Task brief: Begin with the line holding "What Blender Python", end with the line holding "from mathutils.bvhtree import BVHTree", and repeat every line in between exactly, without pictures.

Records shown:
□ □ □ □

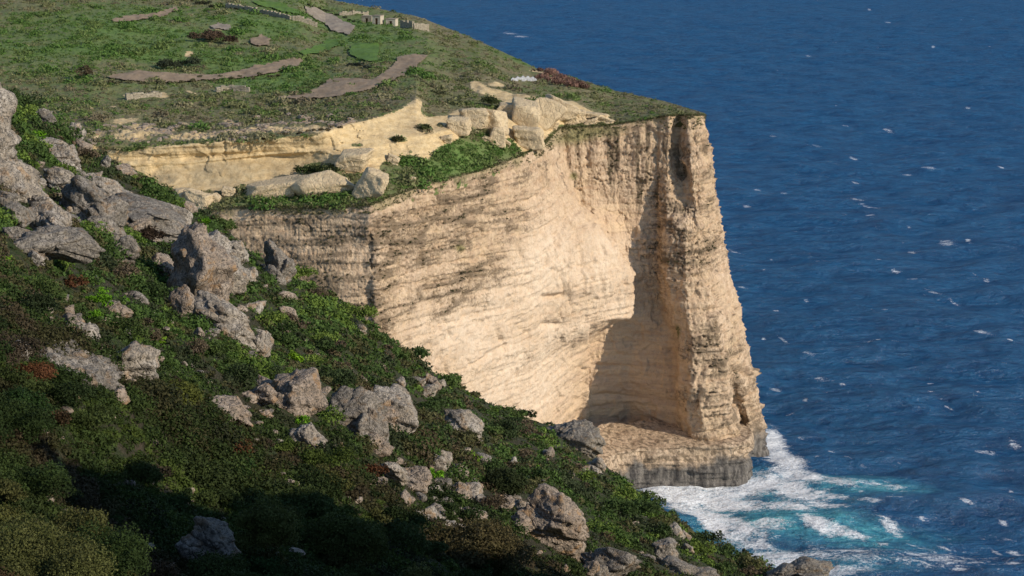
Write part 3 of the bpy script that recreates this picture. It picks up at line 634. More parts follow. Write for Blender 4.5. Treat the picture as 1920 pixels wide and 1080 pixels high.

□ □ □ □

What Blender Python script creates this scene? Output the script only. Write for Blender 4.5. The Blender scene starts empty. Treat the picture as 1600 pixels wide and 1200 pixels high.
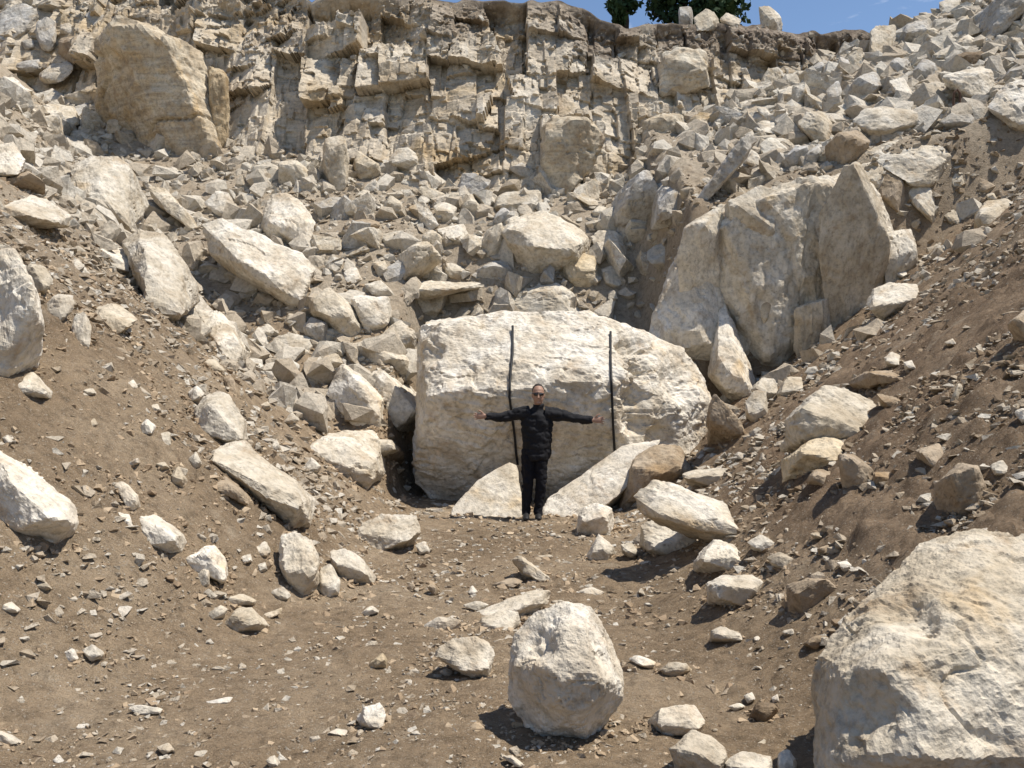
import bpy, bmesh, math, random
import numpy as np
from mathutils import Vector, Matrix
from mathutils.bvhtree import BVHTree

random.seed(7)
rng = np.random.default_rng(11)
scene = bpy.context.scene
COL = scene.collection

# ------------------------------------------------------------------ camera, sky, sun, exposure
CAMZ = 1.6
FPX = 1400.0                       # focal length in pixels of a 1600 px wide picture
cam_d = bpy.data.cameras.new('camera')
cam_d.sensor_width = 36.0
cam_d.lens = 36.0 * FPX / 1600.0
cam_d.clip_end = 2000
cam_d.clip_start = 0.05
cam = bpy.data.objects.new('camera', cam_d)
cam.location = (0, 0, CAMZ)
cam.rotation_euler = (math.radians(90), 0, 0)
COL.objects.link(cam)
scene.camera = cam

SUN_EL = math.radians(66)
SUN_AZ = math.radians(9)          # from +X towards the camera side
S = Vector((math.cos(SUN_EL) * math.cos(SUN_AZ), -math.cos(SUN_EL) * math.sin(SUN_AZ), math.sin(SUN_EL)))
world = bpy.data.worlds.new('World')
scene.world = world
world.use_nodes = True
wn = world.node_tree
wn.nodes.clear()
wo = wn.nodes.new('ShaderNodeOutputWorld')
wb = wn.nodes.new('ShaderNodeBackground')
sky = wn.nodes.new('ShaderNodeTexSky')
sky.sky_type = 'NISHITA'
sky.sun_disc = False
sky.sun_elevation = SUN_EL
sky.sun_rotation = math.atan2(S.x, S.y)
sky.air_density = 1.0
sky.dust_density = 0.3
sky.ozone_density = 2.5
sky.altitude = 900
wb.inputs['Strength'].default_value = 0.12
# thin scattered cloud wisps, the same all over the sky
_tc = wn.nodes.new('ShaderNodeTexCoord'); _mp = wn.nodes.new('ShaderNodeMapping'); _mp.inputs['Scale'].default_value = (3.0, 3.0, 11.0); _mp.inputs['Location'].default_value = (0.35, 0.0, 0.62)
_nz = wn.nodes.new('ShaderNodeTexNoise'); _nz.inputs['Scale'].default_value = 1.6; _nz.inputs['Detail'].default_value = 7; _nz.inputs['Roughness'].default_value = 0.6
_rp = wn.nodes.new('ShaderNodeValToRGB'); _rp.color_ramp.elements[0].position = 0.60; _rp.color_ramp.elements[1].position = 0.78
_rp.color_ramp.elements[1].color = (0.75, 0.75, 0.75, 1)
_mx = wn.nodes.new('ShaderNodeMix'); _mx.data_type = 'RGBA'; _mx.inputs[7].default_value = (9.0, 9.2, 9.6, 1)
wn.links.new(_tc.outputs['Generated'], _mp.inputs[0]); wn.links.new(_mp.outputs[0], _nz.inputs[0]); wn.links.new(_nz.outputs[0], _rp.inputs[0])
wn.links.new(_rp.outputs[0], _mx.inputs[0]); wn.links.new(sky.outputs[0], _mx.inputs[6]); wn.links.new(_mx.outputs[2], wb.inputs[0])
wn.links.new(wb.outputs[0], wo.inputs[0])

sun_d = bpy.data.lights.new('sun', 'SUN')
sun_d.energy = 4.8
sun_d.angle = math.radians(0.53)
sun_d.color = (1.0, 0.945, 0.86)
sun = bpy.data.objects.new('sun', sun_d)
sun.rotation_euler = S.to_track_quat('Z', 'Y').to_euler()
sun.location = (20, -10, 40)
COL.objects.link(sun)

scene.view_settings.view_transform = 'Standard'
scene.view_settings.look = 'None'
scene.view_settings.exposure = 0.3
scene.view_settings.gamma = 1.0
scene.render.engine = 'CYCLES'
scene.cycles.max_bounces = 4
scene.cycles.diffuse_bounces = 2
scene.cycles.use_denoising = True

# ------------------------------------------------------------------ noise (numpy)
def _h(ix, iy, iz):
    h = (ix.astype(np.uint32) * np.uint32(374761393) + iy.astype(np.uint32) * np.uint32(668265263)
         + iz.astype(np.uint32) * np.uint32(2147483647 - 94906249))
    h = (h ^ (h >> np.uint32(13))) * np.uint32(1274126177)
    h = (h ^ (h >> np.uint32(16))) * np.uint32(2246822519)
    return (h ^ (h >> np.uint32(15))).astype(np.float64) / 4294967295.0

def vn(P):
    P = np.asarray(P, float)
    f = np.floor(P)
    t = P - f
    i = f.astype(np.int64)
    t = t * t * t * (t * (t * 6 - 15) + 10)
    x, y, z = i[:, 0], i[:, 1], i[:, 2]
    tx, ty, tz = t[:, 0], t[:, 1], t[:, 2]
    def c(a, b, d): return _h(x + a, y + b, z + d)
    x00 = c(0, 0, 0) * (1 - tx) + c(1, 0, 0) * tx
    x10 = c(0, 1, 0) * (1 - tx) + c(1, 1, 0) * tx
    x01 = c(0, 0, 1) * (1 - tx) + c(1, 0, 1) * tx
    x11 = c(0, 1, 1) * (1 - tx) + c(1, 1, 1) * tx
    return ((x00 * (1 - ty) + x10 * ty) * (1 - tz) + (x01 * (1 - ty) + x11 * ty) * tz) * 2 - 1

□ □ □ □

Finished exercise:
What Blender Python script creates this scene? Output the script only. Write for Blender 4.5. The Blender scene starts empty. Treat the picture as 1600 pixels wide and 1200 pixels high.
import bpy, bmesh, math, random
import numpy as np
from mathutils import Vector, Matrix
from mathutils.bvhtree import BVHTree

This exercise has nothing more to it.